Pays pétrolier, la République du Congo-Brazzaville attire des dizaines de milliers de Congolais d'en face en quête d'une vie meilleure. Même diminué de moitié depuis 2011, son PIB/habitant reste quatre fois plus élevé (1.658 contre 457 dollars pour la RDC).

En avril-mai 2014, les autorités de Brazzaville ont expulsé plus de 50.000 "Zaïrois" sous prétexte de lutte contre l'immigration clandestine et la délinquance.

"Je garde un souvenir traumatisant des violences exercées sur nous", affirme l'une des "expulsées" Alphonsine, une veuve de 47 ans retrouvées à Kinshasa dans un quartier périphérique.

"Mon mari a succombé à ses blessures", accuse-t-elle.

"Pour reprendre la vie ici à Kinshasa, c'était difficile.

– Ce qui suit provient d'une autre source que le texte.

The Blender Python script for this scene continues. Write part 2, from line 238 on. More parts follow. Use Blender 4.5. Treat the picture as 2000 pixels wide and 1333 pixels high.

Nous avons passé deux ans dans la rue, de 2014 à 2016", poursuit François Okitadoli, président de l'"Association des expulsés de Brazzaville". "Les 1.500 dollars remis par l'épouse du président Kabila n'ont pas permis à la majorité d'entre nous de réussir leur réinsertion".

A tel point que de nombreux "expulsés" sont repartis à Brazzaville, plus ou moins légalement. "J'ai cherché du boulot à Kinshasa mais je n'en ai pas trouvé. Donc je suis revenu ici en 2017", explique Luc (prénom changé), un ouvrier rencontré dans un quartier en plein développement de Brazzaville.

Officiellement, un pont devrait un jour relier les deux villes. Officiellement... En attendant, c'est en bateau que les Léopards de Kinshasa sont arrivés vendredi à Brazzaville pour leur match de dimanche contre les Diables rouges. Celui qui perd sera éliminé.